Michael Laudrup è stato uno dei talenti più sfavillanti del calcio danese. Tuttavia, la sua carriera in nazionale ha fatto da contraltare a quella vissuta nei club. Anche se la sua carriera con la Danimarca è lungi dall’essere considerata un fallimento, visto che Laudrup ha accumulato molti riconoscimenti e premi individuali per le sue esibizioni con la nazionale, se il suo atteggiamento fosse stato in linea con le esigenze della sua nazione per i Campionati Europei del 1992, avrebbe sicuramente potuto dare il suo apporto e contributo anche in vista della creazione di una sorta di dinastia.
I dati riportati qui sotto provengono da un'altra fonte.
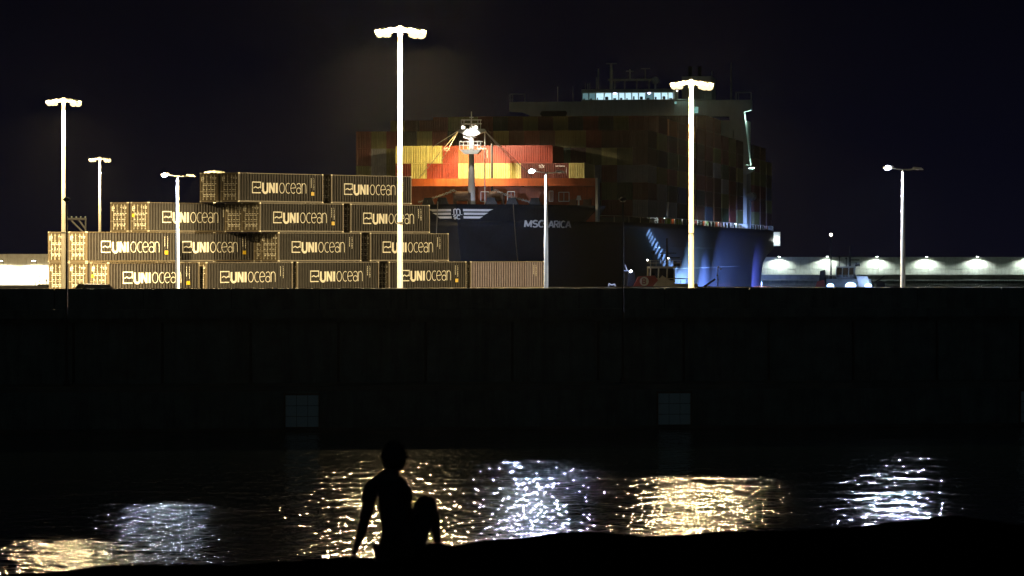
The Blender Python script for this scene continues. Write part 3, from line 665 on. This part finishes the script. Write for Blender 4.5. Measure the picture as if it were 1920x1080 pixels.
mt.tube((-7, 4, 41.7), (-7, 4, 46.2), .15); mt.tube((-7.4, 4, 41.7), (-7.4, 4, 44.4), .1); mt.build('radar_mast', M['ship_white'], ss_)
for x, z in ((-15.2, 42.4), (-12, 42.6), (-9.4, 43.2), (-8.9, 43), (-8.5, 43.1), (16.8, 45.5)): MB().tube((x, 2, 39.2), (x, 2, z), .07).build('antenna', M['ship_white'], ss_)
mt = MB(); mt.ball((5.0, 3, 43.6), .8); mt.tube((5, 3, 41.7), (5, 3, 43), .2); mt.build('satellite_dome', M['white'], ss_)
mt = MB(); mt.prism([(9.5, 39.2), (9.5, 44.8), (15.5, 44.8), (15.5, 39.2)], 12, 22, 'y'); fn = mt.build('funnel', M['ship_white'], ss_)
for x in (11, 13): MB().tube((x, 14, 44.8), (x, 14, 47), .4).build('exhaust_pipe', M['dark'], ss_)
MB().tube((20.2, 8, 39), (20.2, 8, 47.5), .22, .12).build('signal_pole', M['galv'], ss_)
lamp('casing_light', (25.5, .6, 25.2), 9000, CYAN, .2, ss_, 100, (23, 2.8, 31)); lamp('wing_under_light', (24.6, 1.2, 35.8), 2500, CYAN, .2, ss_)
MB().prism([(22.6, 24.3), (22.9, 25.4), (25.6, 25.6), (25.6, 24.9), (24, 24.1)], 1, 2.4, 'y').build('rescue_boat', M['white'], ss_)
mt = MB(); mt.tube((24.9, 0, 19.6), (25.3, 1.6, 19.6), .8, .8, 14); mt.tube((24.9, .6, ZD), (24.9, .6, 19), .15); mt.build('side_lamp_post', M['tug_grey'], ss_)
# lamps, posts and barrels along the ship's side
dp_ = [(66, 'red', 0), (69, 'w', .9), (76, 'lime', 0), (83, 'p', 0), (92, 'lime', 0), (95, 'p', 0), (118, 'red', 0), (134, 'p', 0), (137, 'lime', 0), (146, 'w', 0), (157, 'p', 0), (161, 'red', 0), (170, 'w', 0), (176, 'w', 0), (186, 'w', 0), (194, 'w', 1), (250, 'w', 0), (268, 'red', 0)]
for a, kd, big in dp_:
    v = hw(a, ZD) - .8
    if kd == 'w':
        o_ = MB().tube((v, a, ZD), (v, a, ZD + 1.3), .05).build('rail_post', M['white'], ship)
        MB().ball((v, a - .1, ZD + 1.35), .5 if big else .24).build('bulb', E_['white' if big else 'small'], o_)
    elif kd == 'p':
        MB().box(v - .3, v + .1, a, a + .4, ZD, ZD + 2.6).build('lashing_post', M['orange'], ship)
        o_ = MB().tube((v + .3, a, ZD), (v + .3, a, ZD + 1), .05).build('rail_post', M['white'], ship); MB().ball((v + .3, a - .2, ZD + 1.1), .2).build('bulb', E_['small'], o_)
    else:
        MB().tube((v, a, ZD), (v, a, ZD + 1.5), .5, .5, 12).build('deck_bollard', M[kd], ship)
for a in (64, 80, 94, 118, 134, 150, 160, 178, 194, 255, 270):
    lamp('deck_side_light', (hw(a, ZD) - 1.3, a - 1.3, ZD + 2.0), 160 if a != 194 else 900, (1, .8, .55) if a % 4 else (.95, 1, .7), .15, ship)
o_ = MB(); o_.box(21.4, 23.2, 299, 300.6, 9.6, 12.8); o_ = o_.build('stern_opening_box', M['ship_white'], ship); MB().ball((22.4, 298.6, 10.9), .35).build('bulb', E_['white'], o_); lamp('stern_light', (22.6, 297.6, 11), 500, (.9, 1, .9), .2, ship)  # pale box with added lamp stands in for the lit mooring deck opening
rl = MB()
for a in range(26, 300, 6):
    v = hw(a, ZD) - .12; rl.tube((v, a, ZD), (v, a, ZD + 1), .04, .04, 5)
rl.path([(hw(a, ZD) - .12, a, ZD + 1) for a in range(26, 300, 6)], .035, 5); rl.build('deck_rail', M['ship_white'], ship)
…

Eppure, il Laudrup stella insofferente avrebbe probabilmente rappresentato un deterrente per il successo dei danesi in quell’edizione.

Grazie al suo enorme talento, è chiaro che era venerato dai suoi compagni di squadra e dagli avversari. I suoi allenatori, però, soprattutto il grande Johan Cruyff, pur elogiandone sempre le qualità, hanno fatto presente che Laudrup avrebbe potuto raggiungere picchi decisamente più alti se solo si fosse applicato di più e avesse seguito appieno i loro insegnamenti. Proprio Johan Cruyff ha parlato di questa dicotomia, usando il bastone e la carota, con parole che hanno fatto luce sul rapporto tra i due geni ostinati e tormentati: «Laudrup è uno dei giocatori più difficili con cui ho lavorato. Quando dà l’80-90 per cento è ancora di gran lunga il migliore, ma io voglio il 100 per cento e lo fa raramente». Platini condivideva il punto di vista di Cruyff quando definì Laudrup “uno dei più grandi talenti di sempre”. Ma Le Roi Michel aggiungeva: «È il migliore al mondo in allenamento, ma non ha mai sfruttato al massimo il suo talento durante le partite».
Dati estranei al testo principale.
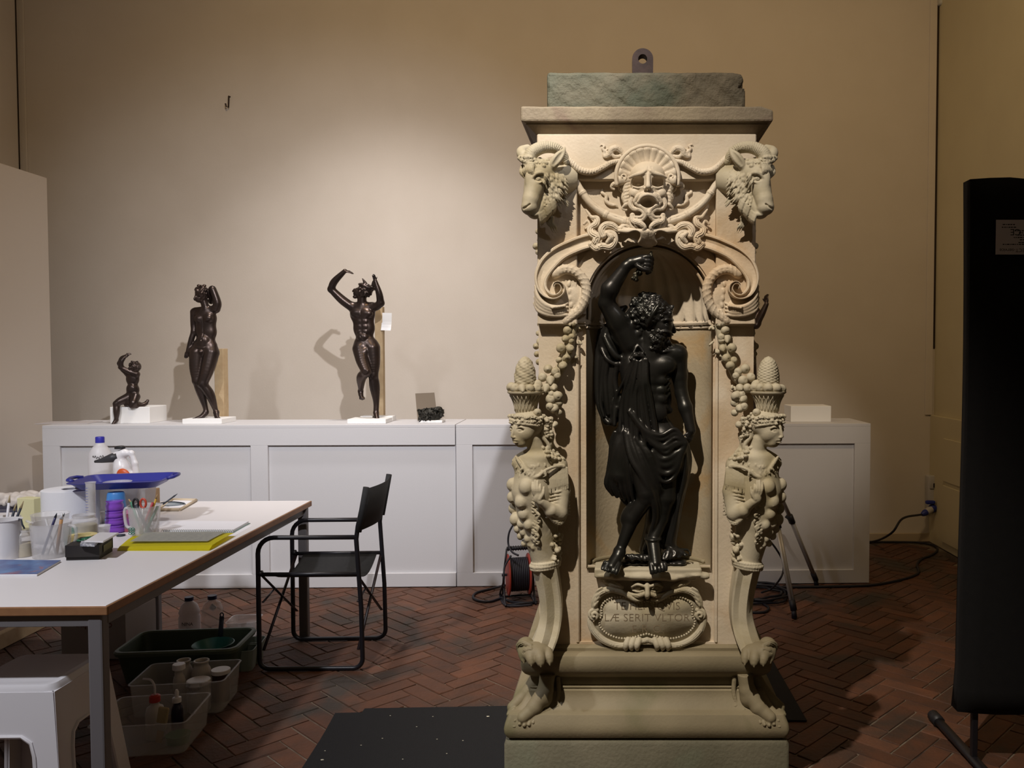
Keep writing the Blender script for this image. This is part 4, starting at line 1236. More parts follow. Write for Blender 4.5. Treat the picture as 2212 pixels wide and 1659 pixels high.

Michael Laudrup e Johan Cruyff ai tempi del Barcellona

Forse il conflitto è l’ordine naturale delle cose quando due enigmatici e perspicaci cervelli calcistici condividono sia il campo di allenamento sia la forma mentis. Michael Laudrup non era solo un calciatore geniale, ma anche un campione “elettrizzante” ed elegante il cui talento non può essere insegnato né pienamente replicato. Nel corso della sua carriera da calciatore e oggi, come allenatore, Laudrup porta con sé un’aura di prodigiosità ed è ancora considerato uno dei migliori giocatori non di una generazione ma di tutti i tempi. Il suo pedigree di genio del calcio è universalmente riconosciuto ed elogiato. Le parole di leggende di questo sport, che elogiano come giocatore, avversario e compagno di squadra sono intrise di un rispetto che rasenta spesso la riverenza. Non c’è dubbio: pochi giocatori lasciano un impatto sul mondo del calcio come quello lasciato da Michael Laudrup.